Tempolimit und Elektroautos

"Wenn wir in Zukunft mehr Elektroautos haben, wird sich die Frage eines Tempolimits sowieso ganz anders stellen", so Follmann. Elektrofahrzeuge haben zwar eine hohe Beschleunigung, doch ihre Reichweite sinkt dramatisch, wenn man länger die Höchstgeschwindigkeit fährt. "Ich glaube, dass die Bevölkerung längst bereit ist für ein Tempolimit. Meine Studenten legen keinen Wert auf schnelles Fahren, im Vordergrund steht, sich sicher fortbewegen zu können und ein aus ihrer Sicht innovatives Fahrzeug".

Parteien zum Tempolimit

Schaut man in die Wahlprogramme zur Bundestagswahl, so lehnen fast alle Parteien ein generelles Tempolimit auf Autobahnen ab.

Die CDU/CSU will die Straßen sicherer machen und gezielt die Zahl der schweren Unfälle und Verkehrstoten reduzieren. Dabei sollen gezielte Geschwindigkeitsbegrenzungen an Gefahrenstellen helfen.

Die SPD setzt auf flexible Tempobeschränkungen, die die Faktoren Verkehrsaufkommen und Witterungsbedingungen berücksichtigen. So sollen schwere Unfälle verhindert und die Umwelt geschont werden.

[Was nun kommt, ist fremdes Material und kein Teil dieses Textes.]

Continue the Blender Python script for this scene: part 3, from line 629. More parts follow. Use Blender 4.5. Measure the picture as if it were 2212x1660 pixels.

Die Grünen wollen die Zahl der Verletzten und Getöteten im Straßenverkehr reduzieren und den Klimaschutz voranbringen. Sie fordern ein generelles Tempolimit auf Autobahnen.

Die FDP lehnt ein generelles Tempolimit auf Autobahnen sowie die weitere Absenkung allgemeiner Höchstgeschwindigkeiten ab. Sie setzt auf den Ausbau intelligenter Verkehrsbeeinflussungsanlagen.

Die Linke will durch Tempolimits Menschen und Klima schützen. Sie fordert 120 km/h auf Autobahnen und eine Regelgeschwindigkeit von 30 km/h in Ortschaften.

Die AFD will keine weitere Bevormundung der Bürger und lehnt Tempolimits auf Autobahnen ab.